If anything, AI should be extremely capable at demosaicing. In fact, it could be trained easily with the ibis four-shot hr images like Olympus e.a. offer.
Phase One did this already,
years ago, using data from the Phase One P45+ and Phase One Achromatic (same sensor, optical path etc, just with and without RGB filter on the pixel wells). It's one of the ways they made large improvements to the per-pixel quality of the Capture One raw processing algorithms; no additional step of processing required.
From some initial testing of LR's Enhance Details tool...
Detail Enhancement: Meh. Not much improvement, and where there is improvement it's only because LR's starting point is pretty mediocre.
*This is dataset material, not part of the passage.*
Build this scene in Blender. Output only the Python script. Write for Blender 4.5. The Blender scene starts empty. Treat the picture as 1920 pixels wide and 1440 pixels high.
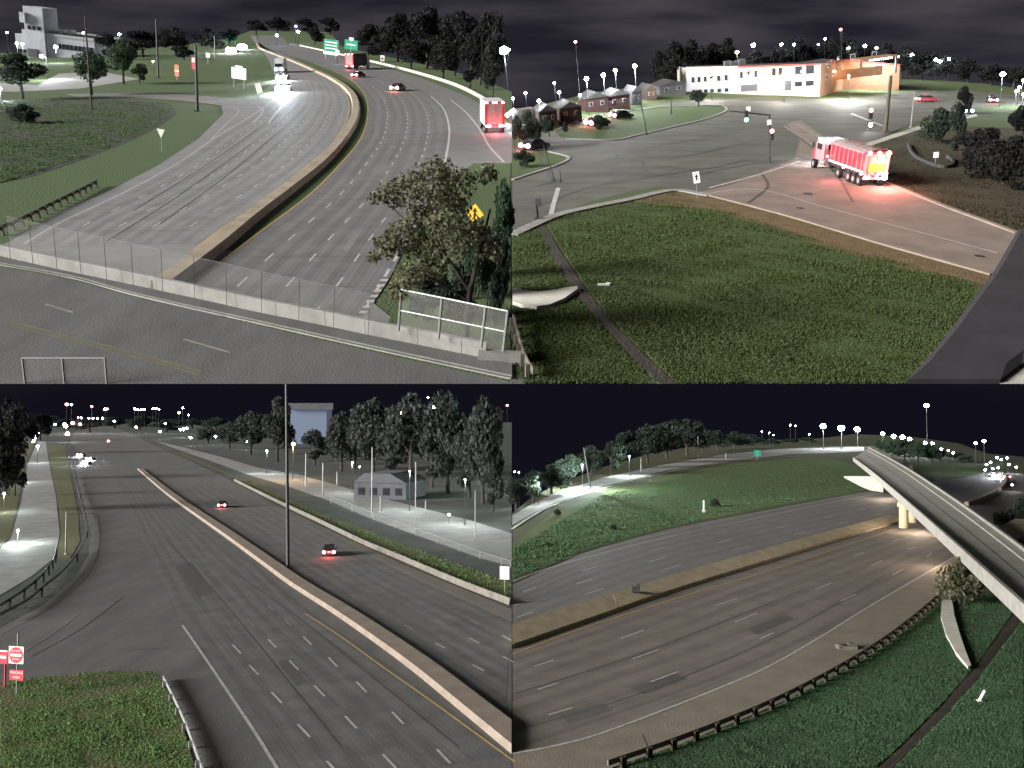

In this regard Adobe has added a convoluted step to their workflow that gets their image quality closer (but still, to my eye, not as good as) C1's native raw processing algorithms. This is true of absolute detail and fine lines, but it's even more true of the overall feel of the detail, which feels more organic and natural to me in C1 (again, without the need for a separate processing step).
Color Moire: Meh. The effect is that of locally blurring the color. If an area moire'd with a bias toward red then Enhance Details reduces the speckling, but not the underlying bias. So things are still randomly red or blue or green tinted that should be neutral. This can save time vs manually retouching for a quick-dirty use but for any sort of final use you'd still often need to manually retouch the color.
Luminance Moire: Impressive! In some cases subject matter that was rife with moire is cleaned up
entirely. In other cases the moire is still there, but with a slightly tidier look. In some cases the moire is not improved at all. Overall that's very impressive.
Our experience is that, as you pass ~30-50mp into higher resolution sensors (e.g. 80mp, 100mp, 150mp), the chance of moire falls through the floor (still technically can happen, but
far more rarely). But since most of the world is still shooting cameras in the 10-50mp range and likely will be for many years to come, this improvement in ACR is very welcome and will be broadly useful.
Hopefully as computing power improves and the programming/frameworks behind this tool improve the effect can just be folded into the normal processing chain.
Bias Alert: I'm an admitted C1 fanboy and must be considered biased as my company sells P1 gear.